The Tate's trustees have reappointed Nicholas Serota to the directorship of the Tate Gallery, a move agreed earlier this month, it emerged yesterday.

The gallery has not publicly announced the decision despite the fact that as director of the Tate, with its national collections of historic British art and 20th-century painting, Mr Serota has one of the art world's most influential positions.

Two weeks ago he admitted to being unsure whether he would be offered a second term. Yesterday he told the Independent that the trustees had told him10 days ago that they wanted him to stay on for seven more years. "I'm delighted to be staying at the Tate," he added.

There was speculation that Mr Serota, 49, could be tempted to the United States. He is understood to have turned down several prestigious offers.

His appointment was approved by John Major and prepares the way for Mr Serota to assume control of the planned Bankside Tate Gallery of Modern Art, which is expected to win pounds 50m in lottery money.

The position of director is decided by the Tate's 11 trustees, who are said to have agreed unanimously to ask him to stay.

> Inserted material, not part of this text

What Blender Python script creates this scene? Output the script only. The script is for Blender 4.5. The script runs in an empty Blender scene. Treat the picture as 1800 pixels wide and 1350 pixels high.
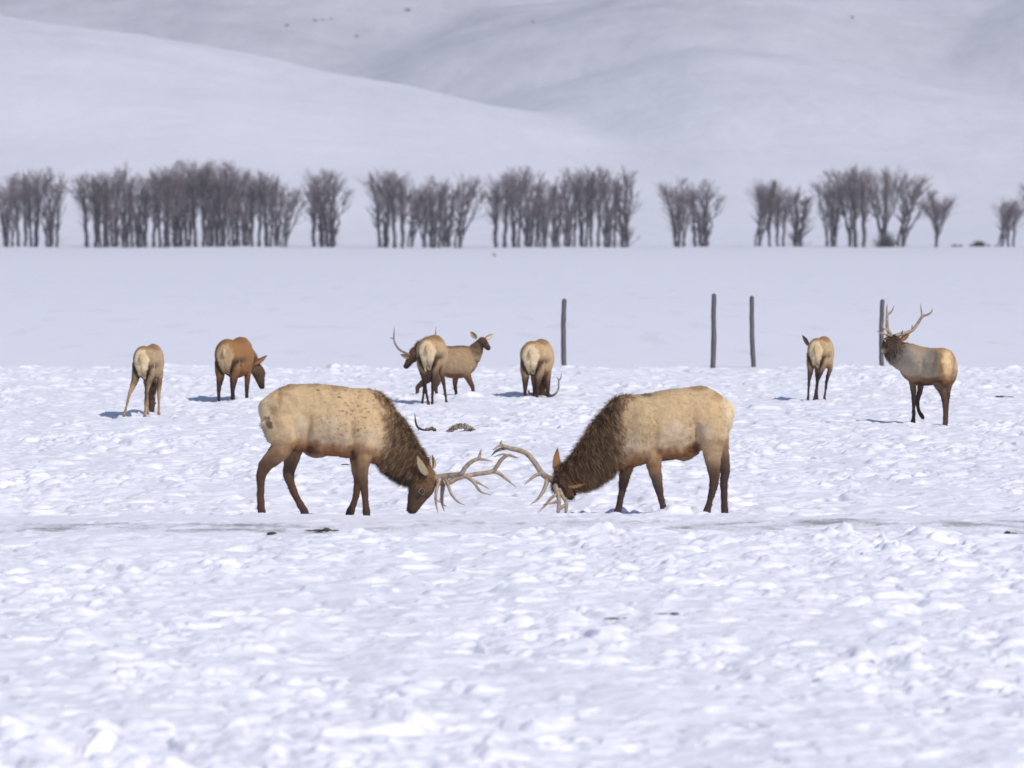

Dennis Stevenson, the chairman of the trustees, said: "The trustees agreed it in principle and the Prime Minister and everyone said it was a good idea."

Mr Serota's first act after being appointed in 1988 was to make more effective use of the gallery's space, turning over the collection almost annually so that 1,700 paintings and sculptures were shown in three years compared with 1,000 under the old system. Visitor numbers rose by 40 per cent between his arrival and 1993.

But eyebrows were raised by his purchase of The End of the Twentieth Century, a sculpture by one of his favourite artists, Joseph Beuys. It cost almost pounds 700,000 and consisted of an assortment of basalt blocks.